§ The request
Which lines contain the word "from"? Return each of them as written.

§ The data
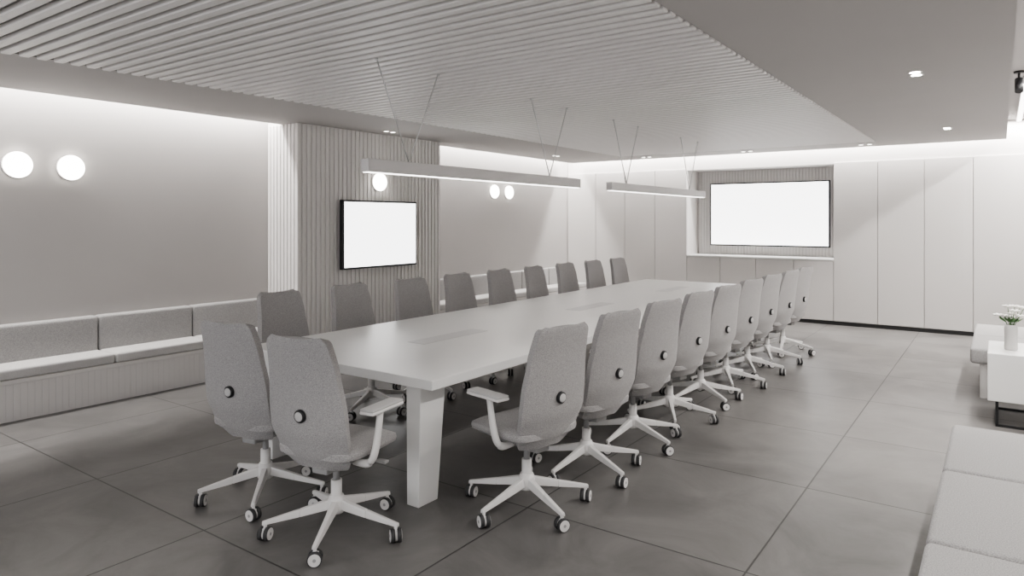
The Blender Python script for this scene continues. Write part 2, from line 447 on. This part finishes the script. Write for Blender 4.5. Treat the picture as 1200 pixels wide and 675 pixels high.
def seat_mesh():
    m = MB()
    t = bmesh.new(); bmesh.ops.create_cube(t, size=1)
    bmesh.ops.subdivide_edges(t, edges=t.edges[:], cuts=9, use_grid_fill=True)
    for v in t.verts:
        x, y, z = v.co*2
        k = (abs(x)**5+abs(y)**5)**(1/5); mx = max(abs(x), abs(y), 1e-6); f = mx/k if k > 0 else 1
        x2, y2 = x*f, y*f
        rim = max(abs(x), abs(y))
        th = .038*(1-.55*max(0, (rim-.7)/.3)**2)
        wz = .245+.008*(-y2)
        zz = z*th + .455 - .02*max(0, y2-.4)**2*2 + .008*x2*x2
        v.co = Vector((x2*wz*(1-.02*abs(z)), y2*.235+.03, zz))
    m._merge(t, 0, True)
    return m.mesh('seat', [M_FAB])
BACK, SEAT = back_mesh(), seat_mesh()
PAN = MB().hexa([(-.09,-.10,.36),(.09,-.10,.36),(.09,.10,.36),(-.09,.10,.36)],
                [(-.2,-.17,.425),(.2,-.17,.425),(.2,.2,.425),(-.2,.2,.425)], bev=.008, seg=2)
PAN.box((-.05, -.13, .335), (.05, .08, .37), bev=.01)
PAN.cyl((.09, .02, .385), (.27, .04, .39), .006, seg=8); PAN.box((.23, .02, .382), (.29, .055, .396), bev=.004)
PAN = PAN.mesh('seat_pan', [M_GREYP])
def arm_mesh(sg):
    m = MB()
    m.tube([(sg*.16, -.06, .405), (sg*.25, -.065, .41), (sg*.285, -.06, .46), (sg*.285, -.03, .56), (sg*.275, .0, .655)], [.018, .021, .022, .02, .019], flat=.8)
    m.box((sg*.272-.042, -.11, .655), (sg*.272+.042, .15, .672), bev=.007, seg=2)
    m.box((sg*.272-.04, -.108, .670), (sg*.272+.04, .148, .684), 1, bev=.006, seg=3)
    return m.mesh('armrest', [M_WHITE, M_ARM])
ARM = [arm_mesh(1), arm_mesh(-1)]
KNOB = MB()
Rk = Matrix.Translation((0, -.256, .66)) @ Matrix.Rotation(math.radians(93), 4, 'X')
KNOB.lathe([(.032, 0), (.032, .014), (.027, .018)], 0, 28, Rk)
KNOB.lathe([(.024, .012), (.023, .020), (.018, .022)], 1, 28, Rk)
KNOB = KNOB.mesh('lumbar_knob', [M_BLK, M_ARM])
COLM = MB().cyl((0,0,.14),(0,0,.27),.028).cyl((0,0,.27),(0,0,.345),.017, mi=1).mesh('gas_lift_column', [M_WHITE, M_GREYP])
def base_mesh():
    m = MB(); m.lathe([(.035, .10), (.046, .11), (.046, .165), (.036, .19)], 0, 28)
    for i in range(5):
        R = Matrix.Rotation(2*math.pi*i/5, 4, 'Z')
        def sec(r, hw, z0, z1): return [R @ Vector(p) for p in ((r,-hw,z0),(r,hw,z0),(r,hw*.75,z1),(r,-hw*.75,z1))]
        m.hexa(sec(.02,.022,.125,.175), sec(.18,.016,.10,.137), bev=.004)
        m.hexa(sec(.18,.016,.10,.137), sec(.36,.012,.077,.096), bev=.004)
        m.cyl(R @ Vector((.345,0,.05)), R @ Vector((.345,0,.085)), .009, seg=10)
    return m.mesh('star_base', [M_WHITE])
BASE = base_mesh()
def caster_mesh():
    m = MB()
    for sx in (-1, 1):
        m.cyl((sx*.006, 0, .034), (sx*.026, 0, .034), .034, mi=1, seg=24)
        m.cyl((sx*.012, 0, .034), (sx*.0285, 0, .034), .029, mi=0, seg=24)
        m.cyl((sx*.028, 0, .034), (sx*.030, 0, .034), .008, mi=2, seg=12)
    m.cyl((-.008, 0, .034), (.008, 0, .034), .028, mi=0, seg=16)
    m.box((-.012, -.014, .04), (.012, .018, .064), 0, bev=.004)
    return m.mesh('caster', [M_WHITE, M_TREAD, M_GREYP])
CAST = caster_mesh()
def chair(x, y, rz, base_rot):
    e = empty('office_chair', (x, y, 0), rz)
    child('backrest', BACK, e); child('seat', SEAT, e); child('seat_pan', PAN, e)
    child('armrest_1', ARM[0], e); child('armrest_2', ARM[1], e); child('lumbar_knob', KNOB, e)
    child('gas_lift_column', COLM, e)
    b_ = child('star_base', BASE, e); b_.rotation_euler = (0, 0, base_rot)
    for i in range(5):
        a = base_rot+2*math.pi*i/5
        c_ = child('caster_%d' % (i+1), CAST, e)
        c_.location = (.345*math.cos(a), .345*math.sin(a), 0)
        c_.rotation_euler = (0, 0, a+random.uniform(-.7, .7))
H = math.pi/2
for i in range(9):
    chair(-2.16+random.uniform(-.012,.012), 3.15+.69*i, H-.17+random.uniform(-.04,.04), random.uniform(0, 1.2))
    chair(-4.32+random.uniform(-.012,.012), 3.29+.72*i, -H+random.uniform(-.05,.05), random.uniform(0, 1.2))
chair(-2.775, 2.33, math.radians(10), .1)
chair(-3.48, 2.40, math.radians(10), .3)

# ------------------------------------------------------------------ world & camera
wd = bpy.data.worlds.new('World'); scene.world = wd; wd.use_nodes = True
bg = wd.node_tree.nodes['Background']; bg.inputs[0].default_value = (.98, .98, 1, 1); bg.inputs[1].default_value = 2.9
cam = bpy.data.cameras.new('camera'); co = bpy.data.objects.new('camera', cam); COL.objects.link(co)
cam.sensor_width = 36; cam.lens = 24.0
cam.shift_y = -(337.5-258)/1200
co.location = (0, 0, 1.6); co.rotation_euler = (math.pi/2, 0, math.radians(35.56))
cam.clip_start = .05
scene.camera = co
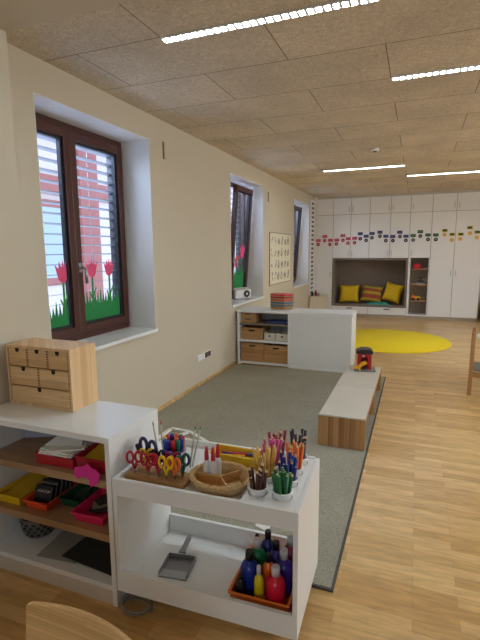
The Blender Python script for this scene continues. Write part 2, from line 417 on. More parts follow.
# ------------------------------------------------------------------ ceiling lights
LEDM = emit('led_cell', (.76, .91, 1, 1), LED)
def strip(x0, x1, y, label):
    t = thing('ceiling_light', label, 'ceiling light', ((x0+x1)/2, y, ZC), group='slim led strips in the ceiling')
    w = x1-x0
    ring_ = B(); ring_.box(-w/2, w/2, -.032, -.026, -.012, 0).box(-w/2, w/2, .026, .032, -.012, 0).box(-w/2, -w/2+.006, -.026, .026, -.012, 0).box(w/2-.006, w/2, -.026, .026, -.012, 0)
    n = int(w/.045); d = B()
    for k in range(n):
        x = -w/2+.008+(w-.016)*k/n
        d.box(x+.0095, x+(w-.016)/n-.0095, -.024, .024, -.006, -.0005)
        if k: ring_.box(x-.008, x+.008, -.026, .026, -.010, 0)
    ring_.build('housing', WHITE, t); d.build('diffuser', LEDM, t)
strip(.885, 2.115, 2.53, 'bright louvred strip light crossing the top of the photo')
strip(2.115, 3.345, 3.70, 'slim strip light at the right edge, second from the camera')
strip(.90, 2.115, 7.40, 'slim strip light in front of the white cupboards, the one nearer the window wall')
strip(2.13, 3.345, 8.45, 'slim strip light farthest back, close to the cupboard wall')
for x, y in ((4.57, 2.53), (5.8, 3.7), (4.57, 7.4), (5.8, 8.45)):  # assumed lamps out of view, continuing the ceiling strips to the right
    strip(x, x+1.23, y, 'assumed unseen slim strip light over the far right side of the room')
p = at(375, 148.5, 2, ZC)
t = thing('smoke_detector', 'small round white smoke detector on the ceiling boards', 'smoke detector', p)
B().lathe([(.05, 0), (.05, -.016), (.042, -.03), (.02, -.036)], n=24).build('housing', WHITE, t)
B().lathe([(.028, -.034), (.022, -.042)], n=16).build('sensor_cap', DARK, t)

# ------------------------------------------------------------------ carpet and rug
t = thing('carpet', 'large grey carpet with a dark bound edge in front of the windows', 'carpet', (0, 0, 0))
box('pile', (.013, 2.045, 1.935, 5.78, 0, .011), carpet_mat(), t)
EDGE = M('carpet_binding', (84, 80, 74), .9)
B().box(2.045, 2.058, 1.922, 5.78, 0, .012).box(.35, 2.045, 1.922, 1.935, 0, .012).build('binding', EDGE, t)
YRUG = M('yellow_rug_pile', (236, 204, 20), .95, noise=.08, nscale=150, bump=.3, bscale=250)
tag(B().lathe([(1.06, 0), (1.07, .006), (1.06, .014), (.02, .014)], (1.9, 8.27, 0), n=72).build('round_rug', YRUG), 'round bright yellow rug in front of the cupboards', 'rug')

# ------------------------------------------------------------------ wall fittings
HOOK = M('hook_metal', (190, 178, 150), .5)
for px, y0_, lab in ((163, 142, 'narrow vertical wall bracket after the near window'), (268, 192, 'narrow vertical wall bracket after the tilted middle window')):
    p = at(px, y0_, 0, 0)
    t = thing('wall_bracket', lab, 'wall bracket', (0, p.y, p.z-.16), group='narrow brackets between the windows')
    box('plate', (0, .010, 0, .06, 0, .16), WALL, t, bev=.002); box('slot', (.0, .014, -.012, 0, 0, .16), M('slot_brown', (136, 122, 98), .7), t)
t = thing('socket_strip', 'white socket strip with dark end sockets low on the window wall', 'socket', (0, 4.60, .31))
box('plate', (0, .012, 0, .37, 0, .075), WHITE, t, bev=.003)
for k in range(2): B().lathe([(.026, .0), (.026, .004), (.022, .004), (.02, .001)], (0, 0, 0), 18, Matrix.Translation((.012, .05+.085*k, .0375)) @ Matrix.Rotation(PI/2, 4, 'Y')).build('socket', OFFW, t)
for k in range(2): box('dark_socket', (.012, .017, .195+.085*k, .265+.085*k, .006, .069), M('socket_brown', (70, 58, 46), .5), t)
# poster
t = thing('poster', 'framed cream poster with rows of small ink drawings between the windows', 'poster', (0, 7.38, .995))
box('frame', (0, .012, 0, 1.37, 0, .915), M('poster_frame', (136, 122, 98), .6), t)
box('sheet', (.011, .015, .018, 1.352, .015, .9), M('poster_paper', (222, 214, 192), .8), t)
b = B(); rd = random.Random(5)
for r_ in range(4):
    for c_ in range(6):
        y = .10+c_*.21+rd.uniform(-.02, .02); z = .10+r_*.21
        for k in range(3):
            a = y+rd.uniform(-.04, .04); c = z+rd.uniform(-.02, .09); b.box(.0145, .0165, a, a+rd.uniform(.01, .03), c, c+rd.uniform(.02, .07))
        pts = [(.016, y+.06*math.cos(q*.6)*rd.uniform(.6, 1), z+.03+.06*math.sin(q*.6)*rd.uniform(.7, 1)) for q in range(10)]
        if c_ > 1: b.tube(pts, .004, 5, closed=True)
b.build('drawing', M('poster_ink', (96, 80, 70), .8), t)

# ------------------------------------------------------------------ cupboard wall
YC = 11.05
def handle_bm(b, x, z, h=.11):
    b.tube([(x, YC-.018, z), (x, YC-.045, z+.006), (x, YC-.045, z+h-.006), (x, YC-.018, z+h)], .006, 6)
def door(par, x0, x1, z0, z1, hx=None, hz=None, hh=.11):
    d = box('door', (x0+.004, x1-.004, YC-.019, YC, z0+.004, z1-.004), OFFW, par, bev=.002)
    if hx is not None:
        hb = B(); handle_bm(hb, hx, hz, hh); hb.build('handle', METAL, d)
def carcass(par, x0, x1, z0, z1): box('body', (x0+.001, x1-.001, YC+.001, YB-.002, z0, z1), SEAM, par)
ZD, ZN, ZP = 2.42, 1.40, .07
Xc = [.06, .446, .86, 1.29, 1.75, 2.17, 2.625, 3.11, 3.65]
ZX = 2.80
t = thing('corner_cupboard', 'tall narrow white cupboard in the corner by the window wall', 'cupboard')
carcass(t, Xc[0], Xc[1], ZP, ZX); door(t, Xc[0], Xc[1], ZD, ZX); door(t, Xc[0], Xc[1], ZP, ZD, Xc[1]-.04, .95)
t = thing('dotted_strip', 'tall white strip with a column of dark dots in the corner beside the cupboards', 'wall strip', (.002, 10.50, .52))
box('backing', (.0, .010, 0, .46, 0, 2.24), OFFW, t, bev=.002)
b = B()
for k in range(21):
    b.box(.009, .013, .12, .35, .05+.104*k, .10+.104*k)
b.build('dot', DARK, t)
for i, (a, c, lab) in enumerate(((1, 3, 'white wall cupboard above the cushion nook, the pair nearer the corner'), (3, 5, 'white wall cupboard above the cushion nook, the pair nearer the open shelves'))):
    t = thing('wall_cupboard', lab, 'cupboard', group='cupboards over the nook'); carcass(t, Xc[a], Xc[c], ZN, ZX)
    for k in (a, a+1):
        hx = Xc[a+1]+(-.04 if k == a else .04)
        door(t, Xc[k], Xc[k+1], ZD, ZX, hx, ZD+.06, .12); door(t, Xc[k], Xc[k+1], ZN, ZD, hx, ZN+.05, .12)
t = thing('open_shelf_cupboard', 'white cupboard with open taupe shelves beside the cushion nook', 'cupboard')
carcass(t, Xc[5], Xc[6], ZN, ZX); door(t, Xc[5], Xc[6], ZD, ZX, Xc[5]+.05, ZD+.06, .12); door(t, Xc[5], Xc[6], ZN, ZD, Xc[5]+.05, ZN+.05, .12)
B().box(Xc[5]+.001, Xc[5]+.045, YC-.015, YB-.002, ZP, ZN).box(Xc[6]-.02, Xc[6]-.001, YC-.015, YB-.002, ZP, ZN).box(Xc[5]+.045, Xc[6]-.02, YC-.015, YB-.002, ZP, ZP+.03).build('frame', OFFW, t)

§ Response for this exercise
The Blender Python script for this scene continues. Write part 2, from line 447 on. This part finishes the script. Write for Blender 4.5. Treat the picture as 1200 pixels wide and 675 pixels high.
The Blender Python script for this scene continues. Write part 2, from line 417 on. More parts follow.
strip(2.115, 3.345, 3.70, 'slim strip light at the right edge, second from the camera')